The small European population (1%) consists mostly of French and Italians. There is also a long-established Jewish community in the country, the history of the Jews in Tunisia going back some 2,000 years. In 1948 the Jewish population was an estimated 105,000, but by 2003 only about 1,500 remained.The Jewish population fled after rioting against Jews and being forced to leave after the State of Israel declared reindependence.
The first people known to history in what is now Tunisia were the Berbers. Numerous civilizations and peoples have invaded, migrated to, and been assimilated into the population over the millennia, with influences of population via conquest from Phoenicians/Carthaginians, Romans, Vandals, Alans, Arabs, Spaniards, Ottoman Turks and Janissaries, and French. There was a continuing inflow of nomadic Arab tribes from Arabia.

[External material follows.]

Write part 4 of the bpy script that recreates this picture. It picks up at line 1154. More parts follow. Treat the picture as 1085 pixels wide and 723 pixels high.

Additionally, after the Reconquista and expulsion of non-Christians and Moriscos from Spain, many Spanish Moors and Jews also arrived. According to Matthew Carr, "As many as eighty thousand Moriscos settled in Tunisia, most of them in and around the capital, Tunis, which still contains a quarter known as Zuqaq al-Andalus, or Andalusia Alley." In addition, from the late 19th century to after World War II, Tunisia was home to large populations of French and Italians (255,000 Europeans in 1956), although nearly all of them, along with the Jewish population, left after Tunisia became independent.